A Igreja Católica na Alemanha, teologicamente vital em suas contribuições ao Vaticano II, foi o epicentro das tensões entre os progressistas pós-conciliares e o Vaticano de João Paulo II e Bento XVI. A Alemanha continua sendo a terra de Rahner, Ratzinger e Küng, mas também de Martinho Lutero. Nos primeiros anos de seu pontificado, Francisco ajudou os católicos alemães a ver uma abertura para superar parte da teimosia doutrinária do Vaticano; ele manteve as coisas em movimento de uma forma que parecia sinalizar uma mudança na política. No entanto, embora a voz de Francisco sobre questões globais permaneça inconfundível, o que não está tão claro é onde o pontificado está indo nas questões eclesiais – modelos de sacerdócio e paróquia, o papel dos leigos, mulheres no ministério eclesial. Como o jornalista alemão e especialista do Vaticano Christoph Strack escreveu para a Deutsche Welle, estatal pública: “Ficou claro que a Congregação para a Doutrina da Fé, liderada pelo cardeal Jesuíta espanhol Ladaria, tem reservas sobre os projetos de reforma fundamental para a Igreja Católica vindos da Alemanha”. Mas também é importante notar que Ladaria é o mesmo cardeal prefeito da CDF que, em 7 de maio, enviou uma advertência aos bispos norte-americanos para que procedessem com cautela em seu plano de emitir um documento contra políticos católicos pró-escolha, como o presidente Joe Biden.

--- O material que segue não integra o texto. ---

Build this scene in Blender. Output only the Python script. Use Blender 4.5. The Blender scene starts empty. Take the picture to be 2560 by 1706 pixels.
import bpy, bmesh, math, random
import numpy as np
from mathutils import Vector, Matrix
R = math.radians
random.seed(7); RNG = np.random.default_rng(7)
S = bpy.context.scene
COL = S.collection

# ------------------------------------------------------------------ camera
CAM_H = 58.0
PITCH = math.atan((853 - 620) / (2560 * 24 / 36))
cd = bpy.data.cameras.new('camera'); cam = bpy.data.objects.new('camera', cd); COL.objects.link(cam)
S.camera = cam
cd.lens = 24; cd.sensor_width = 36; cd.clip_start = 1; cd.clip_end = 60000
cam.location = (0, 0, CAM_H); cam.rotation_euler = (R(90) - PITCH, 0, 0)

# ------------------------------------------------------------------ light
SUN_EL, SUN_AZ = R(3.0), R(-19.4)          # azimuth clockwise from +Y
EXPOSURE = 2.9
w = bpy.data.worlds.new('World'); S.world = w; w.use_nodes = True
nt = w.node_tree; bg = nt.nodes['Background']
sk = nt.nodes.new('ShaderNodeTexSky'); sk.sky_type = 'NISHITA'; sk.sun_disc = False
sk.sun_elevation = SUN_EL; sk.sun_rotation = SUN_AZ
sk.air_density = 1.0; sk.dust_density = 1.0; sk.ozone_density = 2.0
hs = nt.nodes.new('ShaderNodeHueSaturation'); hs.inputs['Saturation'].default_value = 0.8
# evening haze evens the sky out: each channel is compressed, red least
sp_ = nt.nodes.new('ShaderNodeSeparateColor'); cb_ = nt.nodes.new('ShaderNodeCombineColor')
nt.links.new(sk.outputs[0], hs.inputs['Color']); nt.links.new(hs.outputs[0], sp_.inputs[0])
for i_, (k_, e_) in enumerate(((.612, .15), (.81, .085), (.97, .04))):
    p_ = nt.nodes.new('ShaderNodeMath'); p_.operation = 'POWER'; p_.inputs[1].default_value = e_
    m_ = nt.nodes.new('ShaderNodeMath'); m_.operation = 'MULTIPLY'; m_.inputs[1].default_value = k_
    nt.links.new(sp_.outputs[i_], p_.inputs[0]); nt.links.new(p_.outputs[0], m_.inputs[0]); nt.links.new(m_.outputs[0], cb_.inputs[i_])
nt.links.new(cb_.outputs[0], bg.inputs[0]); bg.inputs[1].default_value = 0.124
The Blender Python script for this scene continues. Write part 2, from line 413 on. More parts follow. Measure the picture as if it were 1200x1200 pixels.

O futuro imediato do catolicismo europeu depende em parte do que acontecerá com o sínodo alemão. A reação de Roma ao processo sinodal à medida que ele se desenrola, em termos do que pode surgir em relação ao desenvolvimento institucional e doutrinário, ainda está para ser visto. Parece haver uma lacuna emergente entre a abertura do sínodo alemão ao desenvolvimento doutrinário e a compreensão eminentemente pastoral da sinodalidade de Francisco. E não é apenas a ambiguidade deliberada de Francisco em relação à declaração da CDF sobre a bênção das uniões gays. Há também a relação de Francisco com o aparato da Cúria Romana e com uma Igreja global engajada em um movimento sinodal em questões intraeclesiais. A relação entre o papado e o catolicismo alemão sempre forneceu indicações importantes sobre um pontificado. A bênção de casais gays nas igrejas católicas na Alemanha não é um passo em direção ao cisma. Mas é um indicativo das questões que serão levantadas globalmente pela recém-anunciada jornada sinodal de três anos.